**WHAT NEEDS TO BE DONE**
Locate every line in the material below that has the word "follow". Copy each of those lines.

# DATA start

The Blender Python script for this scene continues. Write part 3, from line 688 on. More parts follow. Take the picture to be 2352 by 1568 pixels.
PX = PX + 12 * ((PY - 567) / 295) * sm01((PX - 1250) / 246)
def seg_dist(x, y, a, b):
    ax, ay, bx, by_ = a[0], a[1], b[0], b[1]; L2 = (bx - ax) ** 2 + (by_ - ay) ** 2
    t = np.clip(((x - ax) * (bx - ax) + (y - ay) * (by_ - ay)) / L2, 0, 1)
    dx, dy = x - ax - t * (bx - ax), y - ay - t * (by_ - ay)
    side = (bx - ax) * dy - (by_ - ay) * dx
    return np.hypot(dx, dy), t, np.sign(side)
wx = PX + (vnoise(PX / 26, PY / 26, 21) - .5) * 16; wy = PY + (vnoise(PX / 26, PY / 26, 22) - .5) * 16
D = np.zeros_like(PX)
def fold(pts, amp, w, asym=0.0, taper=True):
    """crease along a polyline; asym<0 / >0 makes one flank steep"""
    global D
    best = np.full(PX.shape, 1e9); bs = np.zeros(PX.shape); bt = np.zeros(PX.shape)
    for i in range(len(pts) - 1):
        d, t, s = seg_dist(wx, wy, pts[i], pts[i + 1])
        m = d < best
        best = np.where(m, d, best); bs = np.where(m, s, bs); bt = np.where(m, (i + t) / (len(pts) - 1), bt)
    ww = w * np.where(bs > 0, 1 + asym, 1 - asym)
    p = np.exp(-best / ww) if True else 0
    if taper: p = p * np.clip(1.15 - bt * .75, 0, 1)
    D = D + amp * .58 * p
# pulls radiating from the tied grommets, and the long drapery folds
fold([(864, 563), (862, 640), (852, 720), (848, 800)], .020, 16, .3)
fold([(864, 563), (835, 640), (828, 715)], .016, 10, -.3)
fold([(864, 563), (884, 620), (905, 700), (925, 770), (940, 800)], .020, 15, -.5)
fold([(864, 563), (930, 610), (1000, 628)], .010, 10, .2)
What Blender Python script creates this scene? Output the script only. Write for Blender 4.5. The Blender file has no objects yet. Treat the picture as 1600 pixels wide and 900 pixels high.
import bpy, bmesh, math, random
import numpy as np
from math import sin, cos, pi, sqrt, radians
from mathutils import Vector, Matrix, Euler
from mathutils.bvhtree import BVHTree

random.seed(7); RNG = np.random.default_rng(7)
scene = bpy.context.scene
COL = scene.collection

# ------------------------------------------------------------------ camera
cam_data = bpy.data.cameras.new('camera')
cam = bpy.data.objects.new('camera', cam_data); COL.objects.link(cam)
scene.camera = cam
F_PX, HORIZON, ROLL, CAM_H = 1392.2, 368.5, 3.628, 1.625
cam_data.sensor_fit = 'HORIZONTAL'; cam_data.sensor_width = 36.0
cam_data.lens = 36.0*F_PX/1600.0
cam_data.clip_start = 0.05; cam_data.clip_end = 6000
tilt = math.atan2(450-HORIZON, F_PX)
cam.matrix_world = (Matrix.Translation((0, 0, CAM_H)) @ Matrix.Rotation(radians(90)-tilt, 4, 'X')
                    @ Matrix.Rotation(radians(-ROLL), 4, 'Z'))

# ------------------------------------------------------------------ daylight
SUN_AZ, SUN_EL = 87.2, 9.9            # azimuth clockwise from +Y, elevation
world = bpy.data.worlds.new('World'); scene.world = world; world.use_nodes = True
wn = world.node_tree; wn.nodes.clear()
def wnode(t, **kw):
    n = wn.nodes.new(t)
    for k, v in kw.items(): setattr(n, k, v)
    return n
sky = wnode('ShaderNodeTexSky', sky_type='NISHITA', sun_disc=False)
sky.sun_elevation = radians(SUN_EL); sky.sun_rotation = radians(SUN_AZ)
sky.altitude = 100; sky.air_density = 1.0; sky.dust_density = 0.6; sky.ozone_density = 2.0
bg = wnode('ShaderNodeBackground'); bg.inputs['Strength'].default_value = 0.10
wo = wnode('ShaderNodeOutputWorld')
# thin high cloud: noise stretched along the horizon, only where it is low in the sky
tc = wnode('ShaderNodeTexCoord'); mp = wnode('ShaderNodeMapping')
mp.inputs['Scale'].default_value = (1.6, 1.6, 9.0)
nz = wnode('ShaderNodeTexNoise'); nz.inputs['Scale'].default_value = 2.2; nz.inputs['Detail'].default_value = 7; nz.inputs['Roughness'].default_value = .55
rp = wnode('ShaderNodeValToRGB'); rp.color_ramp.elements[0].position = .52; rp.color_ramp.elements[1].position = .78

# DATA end
# DATA start

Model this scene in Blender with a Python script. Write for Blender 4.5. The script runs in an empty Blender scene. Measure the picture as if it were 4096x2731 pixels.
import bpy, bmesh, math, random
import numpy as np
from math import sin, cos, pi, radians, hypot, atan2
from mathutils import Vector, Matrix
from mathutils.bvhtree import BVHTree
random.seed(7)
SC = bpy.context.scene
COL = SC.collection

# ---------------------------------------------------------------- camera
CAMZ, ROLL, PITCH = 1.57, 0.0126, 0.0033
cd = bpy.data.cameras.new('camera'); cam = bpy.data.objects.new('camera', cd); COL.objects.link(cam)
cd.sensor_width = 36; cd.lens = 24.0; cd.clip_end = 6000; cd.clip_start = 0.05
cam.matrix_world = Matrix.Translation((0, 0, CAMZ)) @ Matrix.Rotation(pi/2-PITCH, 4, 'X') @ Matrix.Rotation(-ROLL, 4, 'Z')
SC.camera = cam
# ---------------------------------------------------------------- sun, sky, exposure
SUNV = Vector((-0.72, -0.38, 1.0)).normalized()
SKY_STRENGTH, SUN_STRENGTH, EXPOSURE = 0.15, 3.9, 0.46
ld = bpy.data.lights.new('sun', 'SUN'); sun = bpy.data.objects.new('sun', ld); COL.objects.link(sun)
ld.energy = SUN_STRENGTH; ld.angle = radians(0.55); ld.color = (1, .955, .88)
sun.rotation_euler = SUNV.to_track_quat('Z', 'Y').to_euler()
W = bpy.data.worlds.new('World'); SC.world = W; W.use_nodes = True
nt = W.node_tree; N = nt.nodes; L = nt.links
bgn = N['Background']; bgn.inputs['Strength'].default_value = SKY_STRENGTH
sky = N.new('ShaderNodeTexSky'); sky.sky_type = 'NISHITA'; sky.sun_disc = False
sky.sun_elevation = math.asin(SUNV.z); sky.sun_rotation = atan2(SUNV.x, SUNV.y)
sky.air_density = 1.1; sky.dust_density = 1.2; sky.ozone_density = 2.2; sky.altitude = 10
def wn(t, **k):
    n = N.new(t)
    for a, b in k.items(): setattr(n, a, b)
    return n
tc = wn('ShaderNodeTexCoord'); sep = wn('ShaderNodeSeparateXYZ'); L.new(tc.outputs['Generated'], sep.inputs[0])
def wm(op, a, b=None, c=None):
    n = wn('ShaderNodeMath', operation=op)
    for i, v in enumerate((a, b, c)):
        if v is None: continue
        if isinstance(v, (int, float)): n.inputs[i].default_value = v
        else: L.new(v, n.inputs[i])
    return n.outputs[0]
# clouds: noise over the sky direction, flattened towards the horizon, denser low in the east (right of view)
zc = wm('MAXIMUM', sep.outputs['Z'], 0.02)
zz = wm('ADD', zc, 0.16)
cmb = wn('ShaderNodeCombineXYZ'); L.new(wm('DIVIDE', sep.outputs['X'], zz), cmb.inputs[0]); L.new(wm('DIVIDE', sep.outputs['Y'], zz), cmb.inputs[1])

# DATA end
# DATA start

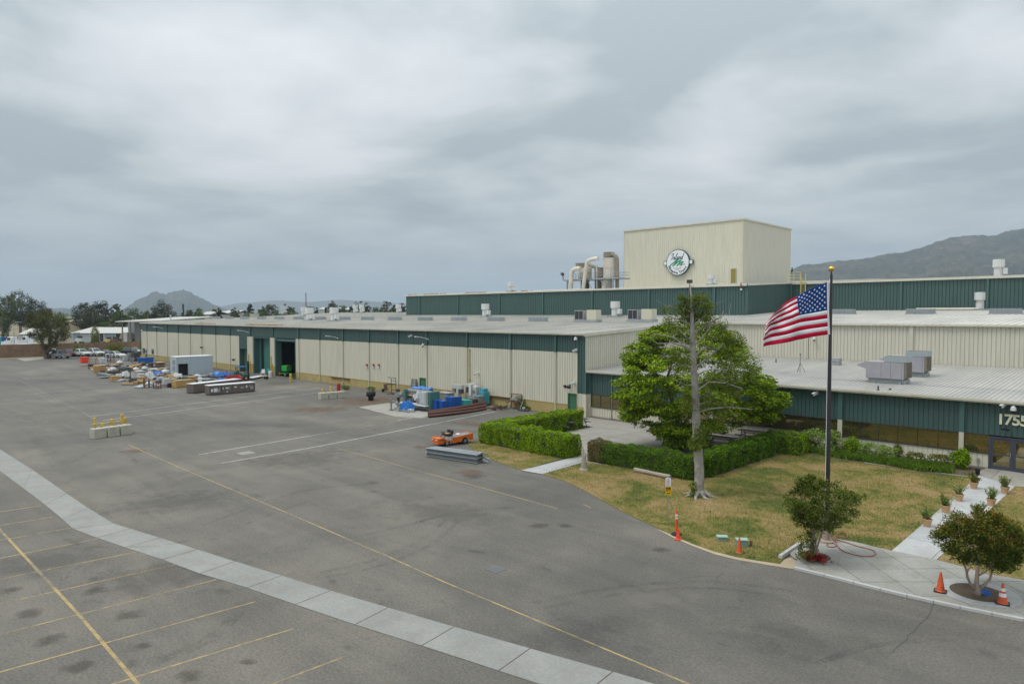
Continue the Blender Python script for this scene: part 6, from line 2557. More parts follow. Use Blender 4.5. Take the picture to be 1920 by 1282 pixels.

# DATA end

**EXERCISE RESULT**
The Blender Python script for this scene continues. Write part 3, from line 688 on. More parts follow. Take the picture to be 2352 by 1568 pixels.
Continue the Blender Python script for this scene: part 6, from line 2557. More parts follow. Use Blender 4.5. Take the picture to be 1920 by 1282 pixels.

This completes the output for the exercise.